Debt and savings are different columns in the same ledger.
Any business can tell you that. So can anyone working on their taxes right now. Like blood circulating in the body, the amount of money in and out of any operation is always in flux.
Pennsylvania’s numbers show just how true that is. The Pennsylvania Independent Fiscal Office projected this week that the state will end the fiscal year with a $3.9 billion deficit. At the same time, the rainy day fund will grow to a record $7.8 billion.
Some could see those figures as contradictory. They are not. They are related and both important, but still different.
The office also warned the gap is structural. It expects the deficit to widen to $6.7 billion next year — even before Gov. Josh Shapiro’s $53.3 billion spending proposal is factored in.
Think of the Pennsylvania Independent Fiscal Office as the state’s accountant, reviewing the shoebox of receipts, statements and assorted documentation. The tax preparer is not there to scold you. The job is to sort through the numbers and tell you what they mean.
“Structural deficit” sounds like campaign rhetoric. In this instance, it is not. It is a real accounting term describing recurring expenses that exceed recurring revenue, even in stable economic conditions.
The Independent Fiscal Office attributes the imbalance, in part, to the use of temporary transfers to balance this year’s budget, including $1.1 billion drawn from special funds, along with spending growth — particularly a 6.7% increase in health care programs for seniors — outpacing overall revenue growth of less than one-half of 1%.
Meanwhile, the Budget Stabilization Reserve Fund continues to grow through interest earnings and transfers from the general fund. Treasurer Stacy Garrity has noted the balance represents more than 53 days of operating expenses, above the national median.
Rebuilding reserves after years with little cushion was wise. A rainy day fund exists for downturns and emergencies.
But savings do not erase structural imbalance. Using reserves to close recurring gaps might buy time. It does not change the underlying math.

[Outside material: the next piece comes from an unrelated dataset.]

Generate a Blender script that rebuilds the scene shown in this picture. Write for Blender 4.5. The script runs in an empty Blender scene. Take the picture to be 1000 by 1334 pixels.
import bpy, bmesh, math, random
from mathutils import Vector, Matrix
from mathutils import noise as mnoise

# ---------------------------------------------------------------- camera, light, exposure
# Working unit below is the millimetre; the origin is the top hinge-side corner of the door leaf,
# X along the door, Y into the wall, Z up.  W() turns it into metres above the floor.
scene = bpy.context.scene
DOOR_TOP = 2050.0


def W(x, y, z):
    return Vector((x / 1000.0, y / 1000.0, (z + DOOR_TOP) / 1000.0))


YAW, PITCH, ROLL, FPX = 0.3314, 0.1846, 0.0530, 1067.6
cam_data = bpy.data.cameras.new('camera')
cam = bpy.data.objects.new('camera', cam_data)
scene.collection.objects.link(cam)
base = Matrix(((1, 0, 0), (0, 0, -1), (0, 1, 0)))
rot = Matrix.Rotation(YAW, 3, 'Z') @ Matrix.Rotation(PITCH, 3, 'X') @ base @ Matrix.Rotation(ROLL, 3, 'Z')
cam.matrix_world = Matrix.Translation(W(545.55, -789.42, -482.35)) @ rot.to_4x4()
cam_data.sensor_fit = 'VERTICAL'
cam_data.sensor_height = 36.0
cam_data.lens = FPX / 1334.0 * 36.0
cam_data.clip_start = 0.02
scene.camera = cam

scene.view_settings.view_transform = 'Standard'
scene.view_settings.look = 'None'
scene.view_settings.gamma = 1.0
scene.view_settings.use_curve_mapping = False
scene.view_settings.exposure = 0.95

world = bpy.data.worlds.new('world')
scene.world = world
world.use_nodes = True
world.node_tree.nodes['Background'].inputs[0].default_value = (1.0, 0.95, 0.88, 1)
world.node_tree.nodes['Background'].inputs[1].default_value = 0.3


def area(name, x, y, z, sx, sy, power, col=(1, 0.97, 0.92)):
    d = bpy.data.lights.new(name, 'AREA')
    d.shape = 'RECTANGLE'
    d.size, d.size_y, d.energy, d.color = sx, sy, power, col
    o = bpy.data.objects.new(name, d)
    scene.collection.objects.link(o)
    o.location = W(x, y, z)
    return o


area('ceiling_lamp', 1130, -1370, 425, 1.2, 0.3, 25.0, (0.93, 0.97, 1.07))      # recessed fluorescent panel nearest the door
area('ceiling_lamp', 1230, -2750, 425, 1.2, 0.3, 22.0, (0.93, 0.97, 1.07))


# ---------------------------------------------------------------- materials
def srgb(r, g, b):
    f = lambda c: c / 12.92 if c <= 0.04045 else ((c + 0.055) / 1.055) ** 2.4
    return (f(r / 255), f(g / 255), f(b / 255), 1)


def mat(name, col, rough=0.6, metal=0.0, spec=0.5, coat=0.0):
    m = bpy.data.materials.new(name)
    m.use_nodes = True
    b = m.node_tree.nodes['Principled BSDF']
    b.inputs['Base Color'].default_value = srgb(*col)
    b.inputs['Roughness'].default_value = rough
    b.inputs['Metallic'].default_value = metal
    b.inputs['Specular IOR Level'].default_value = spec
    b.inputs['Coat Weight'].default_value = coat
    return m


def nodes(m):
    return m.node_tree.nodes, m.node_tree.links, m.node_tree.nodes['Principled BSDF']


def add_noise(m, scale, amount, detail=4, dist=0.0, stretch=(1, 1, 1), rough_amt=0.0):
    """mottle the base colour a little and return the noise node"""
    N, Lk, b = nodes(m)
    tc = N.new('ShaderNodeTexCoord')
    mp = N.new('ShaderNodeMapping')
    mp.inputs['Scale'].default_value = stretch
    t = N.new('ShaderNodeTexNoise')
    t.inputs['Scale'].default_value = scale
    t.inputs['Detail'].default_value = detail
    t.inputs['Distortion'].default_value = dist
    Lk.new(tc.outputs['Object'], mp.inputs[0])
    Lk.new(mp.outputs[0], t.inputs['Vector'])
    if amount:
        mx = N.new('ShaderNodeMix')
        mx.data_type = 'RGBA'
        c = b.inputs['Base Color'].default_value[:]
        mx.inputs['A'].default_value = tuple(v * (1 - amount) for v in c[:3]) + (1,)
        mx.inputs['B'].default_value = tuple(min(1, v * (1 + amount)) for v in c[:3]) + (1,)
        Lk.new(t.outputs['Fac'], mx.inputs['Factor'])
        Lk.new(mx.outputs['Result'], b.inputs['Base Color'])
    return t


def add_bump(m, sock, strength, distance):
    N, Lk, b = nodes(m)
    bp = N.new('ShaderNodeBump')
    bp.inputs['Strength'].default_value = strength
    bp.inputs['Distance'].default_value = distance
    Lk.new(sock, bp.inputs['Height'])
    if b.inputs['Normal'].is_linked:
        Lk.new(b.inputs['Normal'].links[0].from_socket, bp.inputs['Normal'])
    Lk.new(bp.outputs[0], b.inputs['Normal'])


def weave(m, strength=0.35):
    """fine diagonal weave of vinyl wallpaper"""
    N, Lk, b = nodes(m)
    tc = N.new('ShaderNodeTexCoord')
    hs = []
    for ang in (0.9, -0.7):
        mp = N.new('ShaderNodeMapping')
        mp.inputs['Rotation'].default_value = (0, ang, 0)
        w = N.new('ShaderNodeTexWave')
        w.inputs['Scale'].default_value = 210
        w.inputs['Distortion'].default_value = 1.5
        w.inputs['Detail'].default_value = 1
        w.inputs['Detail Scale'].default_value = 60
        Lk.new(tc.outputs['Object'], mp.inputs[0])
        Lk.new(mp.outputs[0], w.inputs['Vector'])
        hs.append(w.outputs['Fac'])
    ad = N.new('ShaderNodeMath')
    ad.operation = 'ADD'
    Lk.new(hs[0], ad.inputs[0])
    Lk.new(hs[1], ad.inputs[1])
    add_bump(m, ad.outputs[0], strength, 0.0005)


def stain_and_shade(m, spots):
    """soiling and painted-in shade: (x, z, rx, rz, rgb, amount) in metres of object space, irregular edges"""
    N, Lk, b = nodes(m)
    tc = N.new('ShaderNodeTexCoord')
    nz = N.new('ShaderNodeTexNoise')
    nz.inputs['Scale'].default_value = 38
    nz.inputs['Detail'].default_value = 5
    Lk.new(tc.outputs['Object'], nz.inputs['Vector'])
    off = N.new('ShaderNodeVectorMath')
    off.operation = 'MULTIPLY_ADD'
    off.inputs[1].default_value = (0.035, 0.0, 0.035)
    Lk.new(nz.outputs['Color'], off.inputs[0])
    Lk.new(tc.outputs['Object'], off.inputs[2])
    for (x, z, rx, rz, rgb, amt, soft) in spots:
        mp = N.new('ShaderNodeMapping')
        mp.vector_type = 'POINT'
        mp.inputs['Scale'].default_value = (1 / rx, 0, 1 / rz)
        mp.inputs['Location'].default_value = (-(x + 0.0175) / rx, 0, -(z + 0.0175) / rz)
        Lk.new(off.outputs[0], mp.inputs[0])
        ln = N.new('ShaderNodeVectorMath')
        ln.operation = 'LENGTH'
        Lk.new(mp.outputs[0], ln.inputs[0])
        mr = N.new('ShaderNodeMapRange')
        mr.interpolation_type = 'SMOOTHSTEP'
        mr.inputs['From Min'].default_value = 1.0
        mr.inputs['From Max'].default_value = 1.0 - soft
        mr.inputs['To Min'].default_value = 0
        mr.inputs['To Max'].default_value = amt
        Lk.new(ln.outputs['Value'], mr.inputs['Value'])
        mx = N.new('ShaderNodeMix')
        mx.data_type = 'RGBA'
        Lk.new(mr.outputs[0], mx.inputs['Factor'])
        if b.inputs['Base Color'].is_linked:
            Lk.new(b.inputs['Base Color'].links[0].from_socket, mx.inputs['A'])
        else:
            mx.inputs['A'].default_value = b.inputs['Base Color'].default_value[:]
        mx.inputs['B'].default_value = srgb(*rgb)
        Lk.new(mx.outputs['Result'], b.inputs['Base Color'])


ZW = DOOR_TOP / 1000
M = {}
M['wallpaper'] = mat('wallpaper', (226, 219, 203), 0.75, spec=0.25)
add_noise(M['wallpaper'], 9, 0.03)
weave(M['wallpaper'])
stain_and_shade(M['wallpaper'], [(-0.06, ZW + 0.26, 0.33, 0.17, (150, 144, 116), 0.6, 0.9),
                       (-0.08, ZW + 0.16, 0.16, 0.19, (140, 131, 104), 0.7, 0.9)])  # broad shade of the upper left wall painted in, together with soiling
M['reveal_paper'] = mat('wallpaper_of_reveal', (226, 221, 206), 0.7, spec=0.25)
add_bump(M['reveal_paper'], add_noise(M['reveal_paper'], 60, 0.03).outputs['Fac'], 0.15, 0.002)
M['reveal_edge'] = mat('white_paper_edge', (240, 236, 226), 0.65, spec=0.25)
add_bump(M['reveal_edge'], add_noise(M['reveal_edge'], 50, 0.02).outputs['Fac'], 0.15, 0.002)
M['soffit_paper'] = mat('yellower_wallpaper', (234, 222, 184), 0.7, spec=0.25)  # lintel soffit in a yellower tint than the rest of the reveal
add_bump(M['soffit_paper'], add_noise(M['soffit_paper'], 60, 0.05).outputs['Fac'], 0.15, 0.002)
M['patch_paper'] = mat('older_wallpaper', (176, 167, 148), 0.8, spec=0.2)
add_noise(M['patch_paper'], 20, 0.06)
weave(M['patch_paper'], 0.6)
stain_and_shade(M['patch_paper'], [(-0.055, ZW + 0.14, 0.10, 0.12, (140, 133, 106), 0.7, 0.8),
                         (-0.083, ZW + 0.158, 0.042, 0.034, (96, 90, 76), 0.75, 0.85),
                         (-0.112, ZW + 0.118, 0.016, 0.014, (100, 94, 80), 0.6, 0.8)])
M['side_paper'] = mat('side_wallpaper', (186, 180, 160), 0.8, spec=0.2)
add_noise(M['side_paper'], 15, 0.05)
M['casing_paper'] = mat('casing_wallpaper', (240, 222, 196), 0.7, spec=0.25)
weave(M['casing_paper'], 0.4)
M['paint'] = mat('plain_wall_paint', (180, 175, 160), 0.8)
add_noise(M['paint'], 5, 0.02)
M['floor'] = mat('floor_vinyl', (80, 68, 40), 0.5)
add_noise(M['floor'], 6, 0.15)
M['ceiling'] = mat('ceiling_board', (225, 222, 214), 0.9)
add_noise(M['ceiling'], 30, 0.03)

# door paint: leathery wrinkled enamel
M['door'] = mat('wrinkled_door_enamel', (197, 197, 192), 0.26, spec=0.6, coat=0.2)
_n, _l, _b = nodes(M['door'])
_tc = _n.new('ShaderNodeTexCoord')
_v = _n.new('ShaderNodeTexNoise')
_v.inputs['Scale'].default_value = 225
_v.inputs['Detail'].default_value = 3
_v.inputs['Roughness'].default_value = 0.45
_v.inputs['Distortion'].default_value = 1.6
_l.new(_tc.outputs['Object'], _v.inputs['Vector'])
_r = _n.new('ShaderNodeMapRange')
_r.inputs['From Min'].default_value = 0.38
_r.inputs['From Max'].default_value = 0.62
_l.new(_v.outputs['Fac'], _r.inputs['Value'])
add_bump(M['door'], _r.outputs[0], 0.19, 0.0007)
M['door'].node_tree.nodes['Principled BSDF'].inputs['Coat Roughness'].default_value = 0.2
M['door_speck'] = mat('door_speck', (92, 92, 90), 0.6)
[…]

The math should not translate into political fights, but given Pennsylvania’s partisan merry-go-round, it will. Every state budget does — from the moment a governor proposes one until the nearly inevitable skid past the June 30 deadline to pass it.
And in a gubernatorial election year when the incumbent faces off against the state treasurer, avoiding it is likely impossible.
But government needs to be the dispassionate accountant here. The numbers are the numbers, and our needs are our needs. Our leaders need to debate how to pay what we need to pay, how to use the savings strategically and how to manage reasonable debt without drowning in it.
Shapiro’s proposal relies on nearly $4.6 billion from the reserve fund to balance next year’s budget. Lawmakers will debate that decision. What should not be debated is the arithmetic.
You can explain the numbers. You can debate the numbers. But in the end, the ledger still has to add up.